Strangely, the term ‘crisis' is missing from most commentary on these figures. The types of securely employed people who analyse these things seem instead to take heart from the fact that the numbers ‘seem' to be tapering off. That has more to do with the mathematics than the statistics.

There are fewer and fewer numbers there to draw from, statistically, as business failures are not being complemented by start-ups.

The human cost of this is fast becoming a national disgrace. Financial institutions don't like to think in these terms, but some of their current decision making is costing lives as some business people are pushed to the precipice of financial ruin.

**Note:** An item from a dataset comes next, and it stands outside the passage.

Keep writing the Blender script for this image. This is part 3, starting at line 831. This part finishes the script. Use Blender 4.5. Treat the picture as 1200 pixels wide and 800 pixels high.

Australia likes to pat itself on the back that it has been ranked as one of the easiest places in the world to start a business.

What Australia must face up to is the fact that at the moment it is also one of the hardest places in the world to operate a small business reasonably successfully.

Credit is tight. Regulation is on the ascendancy and penalties and personal risk for business leaders are on the rise.

Consumers are fearful of debt and spending in general. Costs are going up for basic services continually, while the ability for consumers to earn more is diminishing.

Asset values are static or in decline. A high dollar and high interest rates, compared with our competitor nations, are having a debilitating effect on Australian industries including agribusiness, tourism, education and manufacturing.

The behaviours and financial mind-sets that caused the GFC are in ascendancy again, but this time the effects are immediate on a weary phalanx of business owners and leaders.

The Australia that loves to tout its advantages, both economic and societal, must surely look realistically at the business blood-letting that is going on and recognise that things have to change or the touting will soon be that of snake oil salesmen.

When it becomes easier and ‘safer' to surrender than soldier on in business, the war will end with a whimper.

Back to Michel de Montaigne who summed it up the condition five centuries ago: "Poverty of goods is easily cured; poverty of soul, impossible."

- Mike Sullivan, Managing Editor, March 2012.